PROBLEM DESCRIPTION
From the first line of the data below, copy each line up to the one containing "C.camera = cam", and include that line too.
▬▬▬▬▬▬
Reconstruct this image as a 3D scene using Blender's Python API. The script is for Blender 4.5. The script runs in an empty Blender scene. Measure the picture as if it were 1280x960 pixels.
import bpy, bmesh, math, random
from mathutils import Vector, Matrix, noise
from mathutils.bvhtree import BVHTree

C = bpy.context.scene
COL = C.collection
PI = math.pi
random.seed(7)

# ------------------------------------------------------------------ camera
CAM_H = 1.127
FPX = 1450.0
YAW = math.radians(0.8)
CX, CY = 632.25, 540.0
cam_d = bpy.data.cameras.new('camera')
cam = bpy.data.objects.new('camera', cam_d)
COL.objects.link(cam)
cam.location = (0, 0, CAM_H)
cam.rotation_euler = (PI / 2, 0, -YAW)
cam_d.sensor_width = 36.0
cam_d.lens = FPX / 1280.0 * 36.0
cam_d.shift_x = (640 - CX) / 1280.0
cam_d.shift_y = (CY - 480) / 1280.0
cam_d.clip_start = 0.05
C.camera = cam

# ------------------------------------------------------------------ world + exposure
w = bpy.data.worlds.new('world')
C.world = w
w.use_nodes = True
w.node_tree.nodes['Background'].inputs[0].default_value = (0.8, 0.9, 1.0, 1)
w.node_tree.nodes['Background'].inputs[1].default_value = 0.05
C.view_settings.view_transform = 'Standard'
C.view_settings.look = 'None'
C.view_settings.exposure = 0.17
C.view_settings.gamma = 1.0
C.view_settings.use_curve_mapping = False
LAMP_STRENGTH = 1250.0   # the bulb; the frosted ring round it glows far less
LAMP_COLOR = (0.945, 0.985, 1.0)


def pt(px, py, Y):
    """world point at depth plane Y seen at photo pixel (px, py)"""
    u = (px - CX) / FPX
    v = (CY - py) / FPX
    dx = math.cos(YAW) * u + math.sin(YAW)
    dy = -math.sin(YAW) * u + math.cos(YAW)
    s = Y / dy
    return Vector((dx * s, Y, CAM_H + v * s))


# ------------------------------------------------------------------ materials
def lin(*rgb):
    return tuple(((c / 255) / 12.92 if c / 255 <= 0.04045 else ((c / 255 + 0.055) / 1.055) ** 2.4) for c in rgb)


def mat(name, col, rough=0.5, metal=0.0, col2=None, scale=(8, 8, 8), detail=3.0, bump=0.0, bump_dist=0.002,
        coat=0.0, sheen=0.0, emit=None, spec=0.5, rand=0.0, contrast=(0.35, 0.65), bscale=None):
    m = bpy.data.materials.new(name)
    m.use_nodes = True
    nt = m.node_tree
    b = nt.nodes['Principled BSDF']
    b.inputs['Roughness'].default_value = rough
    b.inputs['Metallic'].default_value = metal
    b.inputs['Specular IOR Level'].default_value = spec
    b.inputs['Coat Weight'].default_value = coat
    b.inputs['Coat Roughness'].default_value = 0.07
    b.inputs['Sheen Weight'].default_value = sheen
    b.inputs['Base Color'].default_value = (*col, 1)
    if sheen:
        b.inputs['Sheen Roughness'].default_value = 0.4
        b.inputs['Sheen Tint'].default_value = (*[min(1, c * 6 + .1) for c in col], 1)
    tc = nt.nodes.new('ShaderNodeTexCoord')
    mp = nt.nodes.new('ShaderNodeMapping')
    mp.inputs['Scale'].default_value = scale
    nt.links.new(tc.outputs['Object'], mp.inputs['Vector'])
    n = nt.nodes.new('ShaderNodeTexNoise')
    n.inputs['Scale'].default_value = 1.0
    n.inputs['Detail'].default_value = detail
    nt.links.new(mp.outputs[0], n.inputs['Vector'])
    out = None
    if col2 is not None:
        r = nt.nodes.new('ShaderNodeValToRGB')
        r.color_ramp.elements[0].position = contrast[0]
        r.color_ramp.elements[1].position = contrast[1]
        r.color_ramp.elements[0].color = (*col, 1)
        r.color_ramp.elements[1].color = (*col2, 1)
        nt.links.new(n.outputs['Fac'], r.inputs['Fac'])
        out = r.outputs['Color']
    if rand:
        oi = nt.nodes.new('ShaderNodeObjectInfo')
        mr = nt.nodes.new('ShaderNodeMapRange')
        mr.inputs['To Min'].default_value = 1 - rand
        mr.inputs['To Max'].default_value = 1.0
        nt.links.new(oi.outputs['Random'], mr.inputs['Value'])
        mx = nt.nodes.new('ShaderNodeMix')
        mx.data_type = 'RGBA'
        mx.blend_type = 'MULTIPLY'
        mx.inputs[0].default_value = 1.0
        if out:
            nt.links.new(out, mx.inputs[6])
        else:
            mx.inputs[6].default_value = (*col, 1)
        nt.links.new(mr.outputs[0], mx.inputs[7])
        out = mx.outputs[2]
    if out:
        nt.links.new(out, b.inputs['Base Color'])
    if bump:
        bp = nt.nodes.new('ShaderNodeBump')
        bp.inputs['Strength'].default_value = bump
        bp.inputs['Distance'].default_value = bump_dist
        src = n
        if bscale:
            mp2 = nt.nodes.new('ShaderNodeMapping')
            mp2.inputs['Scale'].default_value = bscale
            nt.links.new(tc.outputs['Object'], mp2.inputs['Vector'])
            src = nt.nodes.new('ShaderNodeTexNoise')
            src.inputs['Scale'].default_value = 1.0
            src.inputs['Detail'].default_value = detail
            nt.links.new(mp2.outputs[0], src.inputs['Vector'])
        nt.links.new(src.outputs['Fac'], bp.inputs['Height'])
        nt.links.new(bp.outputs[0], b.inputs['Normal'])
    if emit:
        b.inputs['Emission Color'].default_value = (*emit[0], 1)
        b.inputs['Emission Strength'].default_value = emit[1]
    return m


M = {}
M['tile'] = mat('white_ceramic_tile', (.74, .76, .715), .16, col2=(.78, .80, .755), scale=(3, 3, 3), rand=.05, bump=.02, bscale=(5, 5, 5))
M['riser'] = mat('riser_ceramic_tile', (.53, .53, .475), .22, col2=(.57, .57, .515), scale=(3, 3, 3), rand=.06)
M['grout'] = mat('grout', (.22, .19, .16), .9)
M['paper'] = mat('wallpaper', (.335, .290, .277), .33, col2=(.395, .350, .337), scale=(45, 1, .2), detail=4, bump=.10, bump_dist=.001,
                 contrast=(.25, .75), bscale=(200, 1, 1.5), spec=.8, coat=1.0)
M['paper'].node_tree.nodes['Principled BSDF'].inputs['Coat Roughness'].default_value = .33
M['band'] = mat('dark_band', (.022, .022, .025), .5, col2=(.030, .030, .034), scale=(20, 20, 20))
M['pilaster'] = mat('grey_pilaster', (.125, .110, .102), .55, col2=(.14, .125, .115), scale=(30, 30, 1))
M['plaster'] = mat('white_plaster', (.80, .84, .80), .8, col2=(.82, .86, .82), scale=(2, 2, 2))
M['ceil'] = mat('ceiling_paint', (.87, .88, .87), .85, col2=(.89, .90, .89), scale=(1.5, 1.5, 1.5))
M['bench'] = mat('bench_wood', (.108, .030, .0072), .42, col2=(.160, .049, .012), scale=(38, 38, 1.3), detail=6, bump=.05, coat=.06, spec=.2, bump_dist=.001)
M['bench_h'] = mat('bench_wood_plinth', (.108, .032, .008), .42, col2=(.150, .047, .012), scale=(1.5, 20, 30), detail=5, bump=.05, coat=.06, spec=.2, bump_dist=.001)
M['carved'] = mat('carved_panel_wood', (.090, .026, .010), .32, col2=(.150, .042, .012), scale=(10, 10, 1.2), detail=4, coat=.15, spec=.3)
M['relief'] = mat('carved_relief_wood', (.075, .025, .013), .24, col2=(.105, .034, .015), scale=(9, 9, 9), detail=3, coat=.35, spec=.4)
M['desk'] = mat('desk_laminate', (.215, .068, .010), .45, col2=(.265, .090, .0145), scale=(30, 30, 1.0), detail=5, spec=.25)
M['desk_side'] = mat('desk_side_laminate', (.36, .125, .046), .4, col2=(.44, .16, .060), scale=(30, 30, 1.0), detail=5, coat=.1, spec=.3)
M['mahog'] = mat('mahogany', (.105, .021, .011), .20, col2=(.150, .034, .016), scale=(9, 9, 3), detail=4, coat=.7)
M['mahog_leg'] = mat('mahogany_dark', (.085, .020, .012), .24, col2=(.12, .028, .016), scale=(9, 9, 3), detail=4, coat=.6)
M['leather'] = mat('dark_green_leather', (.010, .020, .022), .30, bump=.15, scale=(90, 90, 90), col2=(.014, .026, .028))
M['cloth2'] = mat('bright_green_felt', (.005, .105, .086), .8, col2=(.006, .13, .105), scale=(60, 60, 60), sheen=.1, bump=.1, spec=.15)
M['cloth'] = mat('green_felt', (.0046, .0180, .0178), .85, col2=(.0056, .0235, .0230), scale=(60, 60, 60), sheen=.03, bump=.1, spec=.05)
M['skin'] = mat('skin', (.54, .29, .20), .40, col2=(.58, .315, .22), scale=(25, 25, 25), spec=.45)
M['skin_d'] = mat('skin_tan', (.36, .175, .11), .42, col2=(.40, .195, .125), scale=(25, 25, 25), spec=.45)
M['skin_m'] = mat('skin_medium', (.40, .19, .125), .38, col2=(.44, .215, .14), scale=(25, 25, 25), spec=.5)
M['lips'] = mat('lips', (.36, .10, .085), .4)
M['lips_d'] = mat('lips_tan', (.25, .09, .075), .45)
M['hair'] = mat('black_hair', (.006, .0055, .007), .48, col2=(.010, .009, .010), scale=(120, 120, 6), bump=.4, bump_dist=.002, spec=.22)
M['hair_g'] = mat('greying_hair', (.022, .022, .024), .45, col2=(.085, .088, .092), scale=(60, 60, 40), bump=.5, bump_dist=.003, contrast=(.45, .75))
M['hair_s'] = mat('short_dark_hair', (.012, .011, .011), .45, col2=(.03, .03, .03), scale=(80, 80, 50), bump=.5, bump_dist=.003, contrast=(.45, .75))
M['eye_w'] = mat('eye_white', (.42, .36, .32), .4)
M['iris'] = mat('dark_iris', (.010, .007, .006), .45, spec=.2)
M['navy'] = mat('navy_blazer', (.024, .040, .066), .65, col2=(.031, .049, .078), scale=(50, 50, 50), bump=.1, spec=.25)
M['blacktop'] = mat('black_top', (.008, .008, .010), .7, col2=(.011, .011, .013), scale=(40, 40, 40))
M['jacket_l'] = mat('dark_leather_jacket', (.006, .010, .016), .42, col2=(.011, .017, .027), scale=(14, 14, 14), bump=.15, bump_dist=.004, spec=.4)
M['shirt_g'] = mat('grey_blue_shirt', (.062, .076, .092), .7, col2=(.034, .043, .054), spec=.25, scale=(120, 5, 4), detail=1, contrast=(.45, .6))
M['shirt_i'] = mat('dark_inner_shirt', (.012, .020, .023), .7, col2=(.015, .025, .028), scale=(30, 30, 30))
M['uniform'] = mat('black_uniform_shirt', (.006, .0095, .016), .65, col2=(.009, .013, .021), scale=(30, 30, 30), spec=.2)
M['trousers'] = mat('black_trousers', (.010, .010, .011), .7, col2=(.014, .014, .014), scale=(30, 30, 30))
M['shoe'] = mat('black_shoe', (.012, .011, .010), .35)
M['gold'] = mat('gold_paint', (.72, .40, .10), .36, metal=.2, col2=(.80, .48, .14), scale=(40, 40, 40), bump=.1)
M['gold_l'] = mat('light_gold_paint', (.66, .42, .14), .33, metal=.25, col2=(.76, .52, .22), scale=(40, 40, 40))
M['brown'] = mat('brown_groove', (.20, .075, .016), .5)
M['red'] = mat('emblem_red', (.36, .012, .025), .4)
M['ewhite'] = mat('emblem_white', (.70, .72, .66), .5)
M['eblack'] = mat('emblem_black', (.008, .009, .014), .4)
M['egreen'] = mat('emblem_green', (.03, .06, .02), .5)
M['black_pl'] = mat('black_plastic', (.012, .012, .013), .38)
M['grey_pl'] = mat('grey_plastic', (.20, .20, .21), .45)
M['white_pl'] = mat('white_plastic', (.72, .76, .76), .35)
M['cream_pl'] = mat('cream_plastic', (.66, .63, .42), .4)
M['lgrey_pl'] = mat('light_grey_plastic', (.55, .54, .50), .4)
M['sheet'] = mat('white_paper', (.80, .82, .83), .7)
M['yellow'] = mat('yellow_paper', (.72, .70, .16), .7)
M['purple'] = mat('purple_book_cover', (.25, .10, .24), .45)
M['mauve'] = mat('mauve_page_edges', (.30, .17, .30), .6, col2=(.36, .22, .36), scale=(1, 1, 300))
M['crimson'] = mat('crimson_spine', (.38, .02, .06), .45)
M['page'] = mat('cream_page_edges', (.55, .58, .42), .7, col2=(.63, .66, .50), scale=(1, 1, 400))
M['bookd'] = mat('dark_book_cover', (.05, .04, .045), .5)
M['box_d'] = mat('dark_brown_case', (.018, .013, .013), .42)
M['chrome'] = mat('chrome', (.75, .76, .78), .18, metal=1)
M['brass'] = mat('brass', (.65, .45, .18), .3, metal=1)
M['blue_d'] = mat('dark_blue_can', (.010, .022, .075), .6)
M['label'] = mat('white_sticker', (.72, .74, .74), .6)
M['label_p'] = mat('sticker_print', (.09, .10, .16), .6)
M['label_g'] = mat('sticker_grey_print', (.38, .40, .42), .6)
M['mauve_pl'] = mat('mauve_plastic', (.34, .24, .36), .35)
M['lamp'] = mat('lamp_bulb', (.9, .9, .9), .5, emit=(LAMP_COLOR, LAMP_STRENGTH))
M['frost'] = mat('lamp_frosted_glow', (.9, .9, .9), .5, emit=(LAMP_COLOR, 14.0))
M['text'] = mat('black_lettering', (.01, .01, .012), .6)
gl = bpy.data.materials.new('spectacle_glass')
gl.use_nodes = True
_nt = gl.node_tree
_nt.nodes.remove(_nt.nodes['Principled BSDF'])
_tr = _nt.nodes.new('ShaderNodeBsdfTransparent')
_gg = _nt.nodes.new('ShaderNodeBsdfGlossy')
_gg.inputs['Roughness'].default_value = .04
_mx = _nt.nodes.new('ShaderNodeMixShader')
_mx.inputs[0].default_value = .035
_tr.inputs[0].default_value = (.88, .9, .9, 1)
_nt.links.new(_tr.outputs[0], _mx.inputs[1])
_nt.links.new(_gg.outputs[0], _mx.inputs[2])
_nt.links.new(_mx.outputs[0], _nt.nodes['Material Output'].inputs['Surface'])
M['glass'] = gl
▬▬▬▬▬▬
FINISHED EXERCISE
Reconstruct this image as a 3D scene using Blender's Python API. The script is for Blender 4.5. The script runs in an empty Blender scene. Measure the picture as if it were 1280x960 pixels.
import bpy, bmesh, math, random
from mathutils import Vector, Matrix, noise
from mathutils.bvhtree import BVHTree

C = bpy.context.scene
COL = C.collection
PI = math.pi
random.seed(7)

# ------------------------------------------------------------------ camera
CAM_H = 1.127
FPX = 1450.0
YAW = math.radians(0.8)
CX, CY = 632.25, 540.0
cam_d = bpy.data.cameras.new('camera')
cam = bpy.data.objects.new('camera', cam_d)
COL.objects.link(cam)
cam.location = (0, 0, CAM_H)
cam.rotation_euler = (PI / 2, 0, -YAW)
cam_d.sensor_width = 36.0
cam_d.lens = FPX / 1280.0 * 36.0
cam_d.shift_x = (640 - CX) / 1280.0
cam_d.shift_y = (CY - 480) / 1280.0
cam_d.clip_start = 0.05
C.camera = cam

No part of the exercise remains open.